Haberleri izleyemeye kalbimiz dayanmıyor artık. Gazetecilikte “üçüncü sayfa haberleri” denilen şiddet haberleri o kadar yaygınlaştı ki sabahtan başlayan canlı yayınlarla televizyon eğlence aracı olmaktan çıktı. Kadınlara yapılan şiddet artık kadın öldüyse haber oluyor. Kameralardan görüntüleri çıkıyor ama toplumun vicdanını rahatlatacak bir ceza mahkemelerden çıkmıyor. İyi hal, namusu kirletme, haksız tahrik vb. Katledilen kendini savunamıyor ama katledenin avukatları hukuki her argümanı sonuna kadar kullanıyor. Cezalar caydırıcı değil.
Çocuklarımız meslek seçimi yaparken, artık en az şiddet göreceği mesleği seçmesini de kriter olarak göz önüne almalıyız. Malum doktorlara yapılan şiddet eylemleri ölümlere ve artık diğer sağlık çalışanlarına kadar ulaştı. Yani sağlık alanında çalışmak can güvenliği olmayan bir çalışma hayatı demek. Gazetecilerden, otobüs şoförüne, avukatından, kuryeye, eczacıya sayamadığım mesleklerde onlarca saldırıyı haberlerde izledik. İnsanla bire bir iletişimin olduğu her meslek ve karşılaşma günümüzde çatışmayla sonuçlanma ihtimali var. İnsanlar empati kuramayan, tahammülsüz, bencil olduğu sürece bu şiddet sürecek.
İnsanlar böyle de ülkelere ne oluyor?

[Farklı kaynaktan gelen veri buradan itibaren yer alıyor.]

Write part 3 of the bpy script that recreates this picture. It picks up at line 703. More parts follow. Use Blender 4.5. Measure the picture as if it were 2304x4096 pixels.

Yanı başımızdaki savaşlar, kan akıtmaya devam ediyor. Ülkeler sadece savaşları gözlüyor ve silah desteğiyle savaşı engellemeye çalışıyor. Ülkemiz “Yurtta barış, dünya da barış” şiarıyla günümüze kadar çevreden gelen tüm tehditleri atlattı. Ama sanki bizi de savaşın içine çekmek için çevreden tahrikler oluşturmaya çalışıyorlar. Bu savaşları ne bitirir? Silah satışlarındaki doyum noktasına ulaşan silah satan ülkelerin ekonomilerinin rahatlaması. Ekonomik daralma yaşayan tüm emperyalist ülkeler ek kaynak peşinde dünyada pazar yaratma sevdasına düştüler. Ülkelerde seçimleri radikal muhafazakâr hükümetler kurmaya başladı. Dünyayı kaosa sokacak yeni bir savaşlar silsilesi başlarsa onlarca yıl sürer. Bu kadar şiddete alışmış zihinleri artık dünya savaşlarında kaybedilen milyonlarca kişinin ölmesi değil, milyarlara ulaşan insanların ölmesi aklını başına getirir. Her yapılan horozlanmaya cevap vermemek hem kişisel sağlığımız için hem de ülkelerin bekası için faydalı olur. Bu gidişin durması için aklıselim insanlar ve aklıselim devlet yönetimlerine ihtiyaç var. Şiddeti destekleyenlerin farkına varmak ve engellemek savaş olmayan bir gelecekte yaşamanın anahtarı olacaktır.